Das muss einer auch erst einmal aushalten, so ein Leben zwischen Glamour und Garage. Als Ministerpräsident ist Volker Bouffier der Big Boss in Hessen – und daheim? Nur ein Pantoffelheld? Na, so schlimm ist es nicht, aber „ich bekomme zu Hause nicht den roten Teppich ausgelegt“, sagte der Landesvater dem Radiosender FFH. Am Freitag lief es für den Ministerpräsidenten noch eher in diese Richtung.
Der Landessportbund ehrte ihn bei seiner 70-Jahr-Feier mit der „Heinz-Lindner-Plakette“ für herausragenden Verdienste um den hessischen Sport. Dies sei die höchste Auszeichnung, die der Verband zu vergeben habe, pries dessen Präsident Rolf Müller, Parteifreund des CDU-Mannes Bouffier und langjähriger Landtagsabgeordneter, die Plakette. Bouffier sei stets ein „wirklicher Freund und guter Partner“ des Sports gewesen, als Innenminister genauso wie als Ministerpräsident.
Medaille, Empfang, Sektchen, Ehrengäste, was ein Ambiente! Und was erwartet den so Gepriesenen zu Hause? Wenn er von einem langen Arbeitstag nach Hause komme, müsse er sich den Sprudel immer noch selbst aus der Garage holen, bekannte Bouffier in dem Radio-Interview. Den Sprudel selbst aus der Garage holen … von wegen Sekt statt Selters.
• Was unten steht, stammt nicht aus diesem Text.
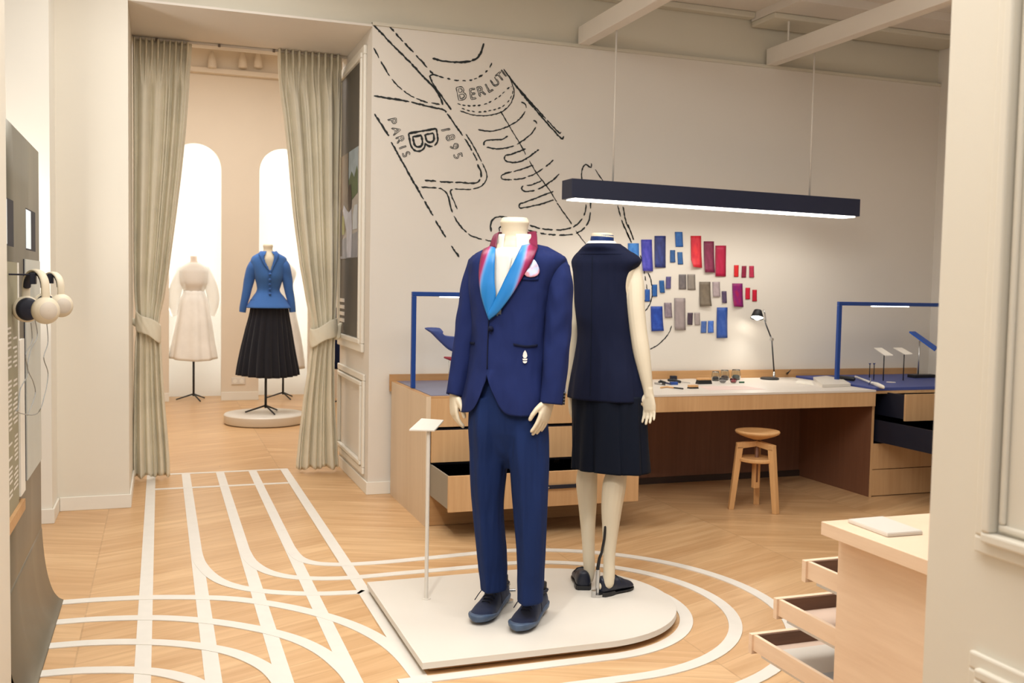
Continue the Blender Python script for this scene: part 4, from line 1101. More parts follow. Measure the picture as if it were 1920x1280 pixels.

Gattin Ursula, ebenfalls zu Gast beim Sender, ist da offenbar sehr resolut: „Pass mal auf, du bist hier nicht im Ministerium, und außerdem tut’s dir auch gut, wenn du dich mal bewegst“, lässt sie den Gemahl wissen, der hinter der Haustürschwelle offensichtlich zum Ministerpräsident a. D. wird. Ursula Bouffiers Rechtfertigung für das forsche Auftreten: „Ich bin das Volk“ – und damit ist sie in der Tat der Souverän, Verzeihung, die Souveränin über den von eben jenem Volk gewählten Politiker Volker Bouffier.
Wechseln wir mal die Lebensmittel. Vom Sprudel zur Schwarzwälder Kirschtorte. Zwei dieser Köstlichkeiten beschäftigen jetzt tatsächlich den Landtag. Aha, wird jetzt manch aufmerksamer Politik-Beobachter nach den Torten-Attacken auf die AfD-Vizechefin Beatrix von Storch und die Linken-Fraktionsvorsitzende Sahra Wagenknecht raunen, hat es in Hessen auch jemanden erwischt?
Nein. Und damit dies auch erst gar nicht geschieht, hat die Polizei laut den beiden SPD-Landtagsabgeordneten Lisa Gnadl und Heinz Lotz jene zwei Schwarzwälder Kirschtorten in Büdingen konfisziert, als dort AfD-Oberhaupt Frauke Petry im dortigen „Haus Sonnenberg“ ihre Weltsicht zum Besten gab. „Vor ausgesuchtem Publikum“, wie Gnadl und Lotz berichten. Sprich, nicht vor den Mitgliedern des Bündnisses „Büdingen weltoffen“, deren Mitglieder nebenan eine Mahnwache hielten. Mit dem Ziel „bei Kaffee und Kuchen ein friedliches Zeichen für eine tolerante und offene Zivilgesellschaft“ zu setzen.
Der Polizei war das offenbar nicht geheuer, die Torten seien ein Sicherheitsrisiko, meinten die Beamten und beschlagnahmten die Sahnestücke. Also fragen nun die beiden Genossen ganz offiziell die Landesregierung, ob sie Schwarzwälder Kirschtorten auch für ein Sicherheitsrisiko halte und – ganz wichtig –, was denn mit den beiden Kuchen passiert ist. Ob sie dem eigentlichen Zweck des Verzehrs zugeführt worden seien?
Nun, Bouffier zumindest wird sie nicht gegessen haben. Und wenn doch, hat er sie sich wohl selbst aus der Garage holen müssen.